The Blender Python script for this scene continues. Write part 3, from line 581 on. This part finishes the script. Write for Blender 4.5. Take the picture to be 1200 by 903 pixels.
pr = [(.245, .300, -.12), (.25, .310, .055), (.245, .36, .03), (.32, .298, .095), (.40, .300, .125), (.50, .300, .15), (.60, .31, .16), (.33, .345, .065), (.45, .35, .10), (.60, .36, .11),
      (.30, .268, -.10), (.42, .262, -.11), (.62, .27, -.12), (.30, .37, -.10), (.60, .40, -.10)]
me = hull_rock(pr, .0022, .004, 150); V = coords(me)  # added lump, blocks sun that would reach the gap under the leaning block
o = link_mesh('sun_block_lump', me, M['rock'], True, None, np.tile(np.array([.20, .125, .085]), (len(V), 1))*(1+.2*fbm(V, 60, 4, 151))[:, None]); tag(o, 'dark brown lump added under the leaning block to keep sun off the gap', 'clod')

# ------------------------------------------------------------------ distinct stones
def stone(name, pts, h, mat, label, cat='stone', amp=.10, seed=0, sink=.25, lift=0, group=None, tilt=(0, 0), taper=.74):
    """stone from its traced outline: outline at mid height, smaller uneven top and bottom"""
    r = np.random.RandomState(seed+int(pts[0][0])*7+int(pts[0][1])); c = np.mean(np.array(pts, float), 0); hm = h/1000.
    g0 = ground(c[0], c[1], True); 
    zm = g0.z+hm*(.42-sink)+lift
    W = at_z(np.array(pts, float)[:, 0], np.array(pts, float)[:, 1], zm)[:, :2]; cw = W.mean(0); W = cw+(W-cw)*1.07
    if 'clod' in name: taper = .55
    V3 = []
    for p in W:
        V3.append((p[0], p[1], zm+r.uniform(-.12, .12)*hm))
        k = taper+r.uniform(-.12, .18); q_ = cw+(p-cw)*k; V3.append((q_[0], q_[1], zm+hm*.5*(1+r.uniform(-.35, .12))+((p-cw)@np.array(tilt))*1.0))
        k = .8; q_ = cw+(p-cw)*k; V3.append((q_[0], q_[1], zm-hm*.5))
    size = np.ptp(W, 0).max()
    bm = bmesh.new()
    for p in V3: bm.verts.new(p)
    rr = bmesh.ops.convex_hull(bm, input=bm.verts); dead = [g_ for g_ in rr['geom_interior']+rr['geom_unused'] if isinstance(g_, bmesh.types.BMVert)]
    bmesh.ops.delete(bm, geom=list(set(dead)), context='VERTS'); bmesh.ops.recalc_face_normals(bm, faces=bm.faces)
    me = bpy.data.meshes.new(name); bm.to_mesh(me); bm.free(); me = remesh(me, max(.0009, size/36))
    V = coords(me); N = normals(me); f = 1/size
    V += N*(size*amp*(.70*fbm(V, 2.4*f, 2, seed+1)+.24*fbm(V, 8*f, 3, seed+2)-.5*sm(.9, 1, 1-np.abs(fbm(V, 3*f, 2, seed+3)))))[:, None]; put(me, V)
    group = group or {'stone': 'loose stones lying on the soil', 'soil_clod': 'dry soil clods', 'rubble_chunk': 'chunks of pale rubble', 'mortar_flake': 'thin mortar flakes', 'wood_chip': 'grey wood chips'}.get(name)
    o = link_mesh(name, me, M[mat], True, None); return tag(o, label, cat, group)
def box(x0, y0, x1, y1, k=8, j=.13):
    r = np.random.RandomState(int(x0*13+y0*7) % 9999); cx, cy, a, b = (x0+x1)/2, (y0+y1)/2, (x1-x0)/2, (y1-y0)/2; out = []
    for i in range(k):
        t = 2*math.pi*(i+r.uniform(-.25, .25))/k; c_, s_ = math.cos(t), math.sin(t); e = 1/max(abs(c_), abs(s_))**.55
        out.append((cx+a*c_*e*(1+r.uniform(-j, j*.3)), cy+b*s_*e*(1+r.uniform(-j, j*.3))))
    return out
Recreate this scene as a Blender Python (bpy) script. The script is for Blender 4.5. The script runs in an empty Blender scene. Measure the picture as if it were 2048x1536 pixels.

========================================================================

● Direction:
Retype the material in full, character for character.

● Response:
The Blender Python script for this scene continues. Write part 3, from line 581 on. This part finishes the script. Write for Blender 4.5. Take the picture to be 1200 by 903 pixels.
pr = [(.245, .300, -.12), (.25, .310, .055), (.245, .36, .03), (.32, .298, .095), (.40, .300, .125), (.50, .300, .15), (.60, .31, .16), (.33, .345, .065), (.45, .35, .10), (.60, .36, .11),
      (.30, .268, -.10), (.42, .262, -.11), (.62, .27, -.12), (.30, .37, -.10), (.60, .40, -.10)]
me = hull_rock(pr, .0022, .004, 150); V = coords(me)  # added lump, blocks sun that would reach the gap under the leaning block
o = link_mesh('sun_block_lump', me, M['rock'], True, None, np.tile(np.array([.20, .125, .085]), (len(V), 1))*(1+.2*fbm(V, 60, 4, 151))[:, None]); tag(o, 'dark brown lump added under the leaning block to keep sun off the gap', 'clod')

# ------------------------------------------------------------------ distinct stones
def stone(name, pts, h, mat, label, cat='stone', amp=.10, seed=0, sink=.25, lift=0, group=None, tilt=(0, 0), taper=.74):
    """stone from its traced outline: outline at mid height, smaller uneven top and bottom"""
    r = np.random.RandomState(seed+int(pts[0][0])*7+int(pts[0][1])); c = np.mean(np.array(pts, float), 0); hm = h/1000.
    g0 = ground(c[0], c[1], True); 
    zm = g0.z+hm*(.42-sink)+lift
    W = at_z(np.array(pts, float)[:, 0], np.array(pts, float)[:, 1], zm)[:, :2]; cw = W.mean(0); W = cw+(W-cw)*1.07
    if 'clod' in name: taper = .55
    V3 = []
    for p in W:
        V3.append((p[0], p[1], zm+r.uniform(-.12, .12)*hm))
        k = taper+r.uniform(-.12, .18); q_ = cw+(p-cw)*k; V3.append((q_[0], q_[1], zm+hm*.5*(1+r.uniform(-.35, .12))+((p-cw)@np.array(tilt))*1.0))
        k = .8; q_ = cw+(p-cw)*k; V3.append((q_[0], q_[1], zm-hm*.5))
    size = np.ptp(W, 0).max()
    bm = bmesh.new()
    for p in V3: bm.verts.new(p)
    rr = bmesh.ops.convex_hull(bm, input=bm.verts); dead = [g_ for g_ in rr['geom_interior']+rr['geom_unused'] if isinstance(g_, bmesh.types.BMVert)]
    bmesh.ops.delete(bm, geom=list(set(dead)), context='VERTS'); bmesh.ops.recalc_face_normals(bm, faces=bm.faces)
    me = bpy.data.meshes.new(name); bm.to_mesh(me); bm.free(); me = remesh(me, max(.0009, size/36))
    V = coords(me); N = normals(me); f = 1/size
    V += N*(size*amp*(.70*fbm(V, 2.4*f, 2, seed+1)+.24*fbm(V, 8*f, 3, seed+2)-.5*sm(.9, 1, 1-np.abs(fbm(V, 3*f, 2, seed+3)))))[:, None]; put(me, V)
    group = group or {'stone': 'loose stones lying on the soil', 'soil_clod': 'dry soil clods', 'rubble_chunk': 'chunks of pale rubble', 'mortar_flake': 'thin mortar flakes', 'wood_chip': 'grey wood chips'}.get(name)
    o = link_mesh(name, me, M[mat], True, None); return tag(o, label, cat, group)
def box(x0, y0, x1, y1, k=8, j=.13):
    r = np.random.RandomState(int(x0*13+y0*7) % 9999); cx, cy, a, b = (x0+x1)/2, (y0+y1)/2, (x1-x0)/2, (y1-y0)/2; out = []
    for i in range(k):
        t = 2*math.pi*(i+r.uniform(-.25, .25))/k; c_, s_ = math.cos(t), math.sin(t); e = 1/max(abs(c_), abs(s_))**.55
        out.append((cx+a*c_*e*(1+r.uniform(-j, j*.3)), cy+b*s_*e*(1+r.uniform(-j, j*.3))))
    return out
Recreate this scene as a Blender Python (bpy) script. The script is for Blender 4.5. The script runs in an empty Blender scene. Measure the picture as if it were 2048x1536 pixels.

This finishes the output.